Puede mantener esa ilusión y con base en ella emitir juicios airados, porque no debe hacerse cargo de las complejidades de la vida colectiva (ni loco se metería en el chorizo ese de gobernar).
Se creyó, dice Del Águila, “un relato que une bien común con justicia, exige la completa sujeción de la política a la moral, armoniza las tensiones políticas en la ley” y supone que la razón universal y los intereses de los ciudadanos, son coincidentes.
En suma, cree en la profunda armonía del mundo. Su bienestar, promoción y conveniencia personal, constituyen lo justo, se deducen de la razón y son parte de sus derechos. De sus pensamientos ha exiliado los dilemas políticos, las tensiones dolorosas y las decisiones con costos. Por eso puede exigir a los poderes públicos el cumplimiento de sus deseos y la consecución de su felicidad, ¡porque en ello consiste la justicia!
Ortega y Gasset (que consideraba la democracia liberal como el mejor sistema político) dijo que este tipo de ciudadano lo generaron las mejores condiciones de vida auspiciadas por la democracia liberal y el desarrollo de la técnica. Lo llamaba el “señorito satisfecho”.
Los políticos, prestos a acariciar los oídos de sus electores, refuerzan ese relato que oculta los deberes cívicos, las alternativas antagónicas y los costos de cada opción (excepto cuando gobiernan y deben hacerse cargo de satisfacer las ilusiones alimentadas). Los periodistas, necesitados de rating, tampoco los desengañan.
Daniel Innerarity señala que la adulación que electores y audiencias reciben de políticos y periodistas, “ha entronizado al ciudadano como evaluador independiente que se concibe fuera de toda esfera política, como consumidor”.
Han exaltado tanto las libertades del consumidor por encima de los deberes del ciudadano, que “también la política es considerada desde el punto de vista del cliente, caprichoso, impaciente, exigente”. Advierte que “es imposible que unas élites tan incompetentes hayan surgido de una sociedad que, por lo visto, sabe perfectamente lo que debería hacerse”.
Ve en ello “una falta de sinceridad de la sociedad respecto de sí misma”, porque esa “crítica ritual hacia los políticos nos permite escapar de algunas críticas que, si no fuera por ellos, deberíamos dirigirnos a nosotros mismos… estamos utilizando a los políticos para exorcizar nuestros propios demonios de culpa y frustración”.

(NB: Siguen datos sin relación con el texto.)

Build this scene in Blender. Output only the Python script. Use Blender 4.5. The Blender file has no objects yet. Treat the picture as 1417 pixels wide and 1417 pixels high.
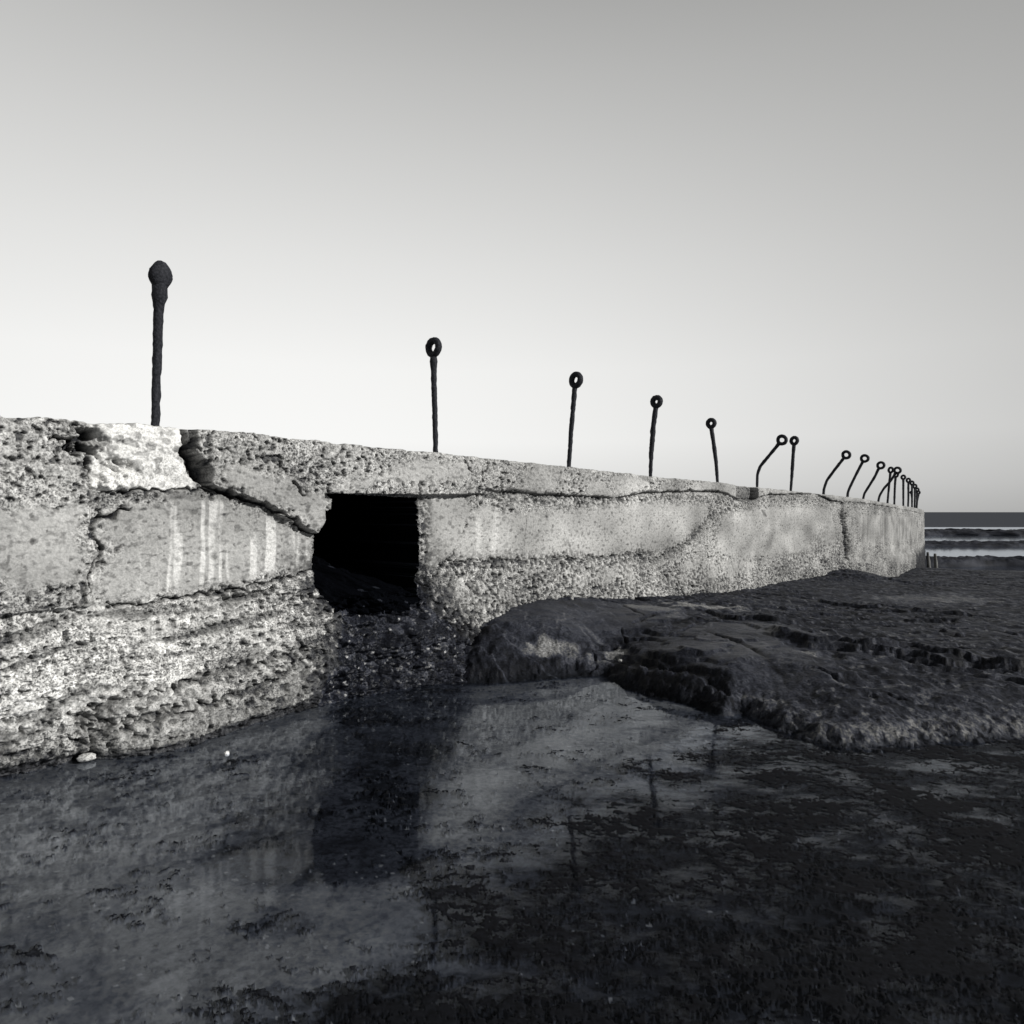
import bpy, math, random
import numpy as np

# ------------------------------------------------------------------ camera, sky, sun
S = bpy.context.scene
F, CX = 957.0, 708.5          # focal length and centre in photograph pixels (1417 wide)
EYE = 1.30                    # eye height above the rock pool, metres
cam_d = bpy.data.cameras.new("camera"); cam = bpy.data.objects.new("camera", cam_d)
S.collection.objects.link(cam); S.camera = cam
cam.location = (0, 0, EYE); cam.rotation_euler = (math.radians(90), 0, 0)
cam_d.sensor_width = 36; cam_d.lens = 36 * F / 1417; cam_d.clip_start = .05; cam_d.clip_end = 20000

SUN_EL = math.radians(27)
SUN_AZ = math.atan2(.93, -.37)          # compass-style, from +Y clockwise: right and behind the camera
sd = np.array([math.sin(SUN_AZ)*math.cos(SUN_EL), math.cos(SUN_AZ)*math.cos(SUN_EL), math.sin(SUN_EL)])
ld = bpy.data.lights.new("sun", 'SUN'); ld.energy = 4.2; ld.angle = math.radians(.5); ld.color = (1, .985, .955)
lo = bpy.data.objects.new("sun", ld); S.collection.objects.link(lo)
from mathutils import Vector
lo.rotation_euler = Vector(sd).to_track_quat('Z', 'Y').to_euler()

w = bpy.data.worlds.new("World"); S.world = w; w.use_nodes = True
nt = w.node_tree; nt.nodes.clear()
N = nt.nodes.new; L = nt.links.new
sky = N('ShaderNodeTexSky'); sky.sky_type = 'NISHITA'; sky.sun_disc = False
sky.sun_elevation = SUN_EL; sky.sun_rotation = SUN_AZ; sky.altitude = 0
sky.air_density = 1.0; sky.dust_density = 1.6; sky.ozone_density = 1
bw = N('ShaderNodeRGBToBW'); L(sky.outputs[0], bw.inputs[0])
tc = N('ShaderNodeTexCoord'); sx = N('ShaderNodeSeparateXYZ'); L(tc.outputs['Generated'], sx.inputs[0])
# pale sea haze band low in the sky, thinning upward and toward the right
def mth(op, a, b=None, c=None):
    m = N('ShaderNodeMath'); m.operation = op
    for i, v in enumerate((a, b, c)):
        if v is None: continue
        if isinstance(v, (int, float)): m.inputs[i].default_value = v
        else: L(v, m.inputs[i])
    return m.outputs[0]
cr = N('ShaderNodeValToRGB'); L(sx.outputs[2], cr.inputs[0])
e = cr.color_ramp.elements
SKYR = [(0.0, .66), (.035, .77), (.10, .90), (.20, .88), (.33, .75), (.45, .61), (.53, .51), (.60, .41), (.70, .22), (1.0, .10)]  # top stops lowered above the view to lessen fill light
e[0].position, e[0].color = SKYR[0][0], (SKYR[0][1],)*3+(1,)
e[1].position, e[1].color = SKYR[-1][0], (SKYR[-1][1],)*3+(1,)
for p, v in SKYR[1:-1]:
    q = e.new(p); q.color = (v, v, v, 1)
side = mth('ADD', sx.outputs[0], .32)                        # brightest a little left of centre
side = mth('MULTIPLY', mth('MULTIPLY', side, side), -.46)
side = mth('ADD', side, 1.02); side = mth('MAXIMUM', side, .3)
back = N('ShaderNodeMapRange'); back.inputs[1].default_value = .25; back.inputs[2].default_value = -.4; back.inputs[3].default_value = 1; back.inputs[4].default_value = .55
L(sx.outputs[1], back.inputs[0]); side = mth('MULTIPLY', side, back.outputs[0])   # sky dimmed behind the camera, out of view, to lessen fill light
hz = mth('MULTIPLY', cr.outputs[0], side)
nb = mth('MULTIPLY', bw.outputs[0], 1.0)
SKS = .10
tot = mth('ADD', mth('MULTIPLY', nb, .12), mth('MULTIPLY', hz, .97/SKS))
cmb = N('ShaderNodeCombineXYZ')
L(tot, cmb.inputs[0]); L(tot, cmb.inputs[1]); L(mth('MULTIPLY', tot, .985), cmb.inputs[2])
bg = N('ShaderNodeBackground'); L(cmb.outputs[0], bg.inputs[0]); bg.inputs[1].default_value = SKS
wo = N('ShaderNodeOutputWorld'); L(bg.outputs[0], wo.inputs[0])
S.view_settings.view_transform = 'Standard'; S.view_settings.look = 'None'
S.view_settings.exposure = 0; S.view_settings.gamma = 1
S.cycles.max_bounces = 5; S.cycles.diffuse_bounces = 2; S.cycles.transparent_max_bounces = 6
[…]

En la época del posdeber, caracterizada por la reivindicación ilimitada de derechos subjetivos sin contrapartida (ni contenido presupuestario), el ciudadano es halagado como víctima virtuosa por todo el arco ideológico. Por el oído izquierdo le susurran que es sufrido pueblo desposeído. Por el derecho, que es emprendedora sociedad civil sofocada por el Estado.

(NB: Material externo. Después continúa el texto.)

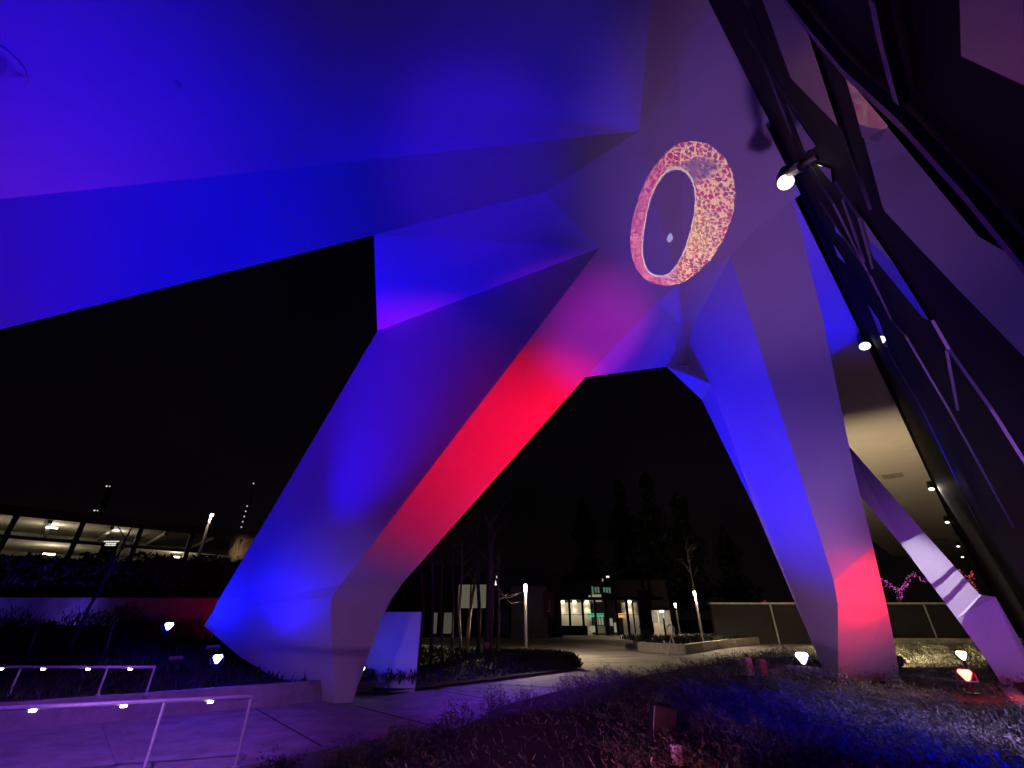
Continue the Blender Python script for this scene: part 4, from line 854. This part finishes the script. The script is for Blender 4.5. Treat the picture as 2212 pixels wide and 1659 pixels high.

“Sed realistas, pedid lo imposible”, es el canto infantil a la vida con ausencia de límites del ciudadano impecable. En la versión neoliberal, la política queda sepultada bajo la moral de la justicia del propio deseo, bajo el mercado del consumo regido solo por los propios intereses y bajo el derecho que transforma al ciudadano, frente al Estado, en “un bebé gruñón flanqueado por un abogado que le asiste”.
Quiere calles despejadas, pero que no le impidan usar el carro ningún día. Que el avión no lo estrelle un terrorista, pero ¡qué barbaridad que lo hagan descalzarse en el aeropuerto! Su derecho a comprar textiles baratos está por encima de la salubridad de los cuasiesclavos en las maquilas indias. Su derecho a escoger quién le brinda servicio de transporte está por encima de los derechos laborales de quienes se dedican a ello.
El chico está encantado con la fábula de que sus vicios privados desembocarán en virtudes públicas. ¡Es que hasta con su pañal sucio engalana al mundo!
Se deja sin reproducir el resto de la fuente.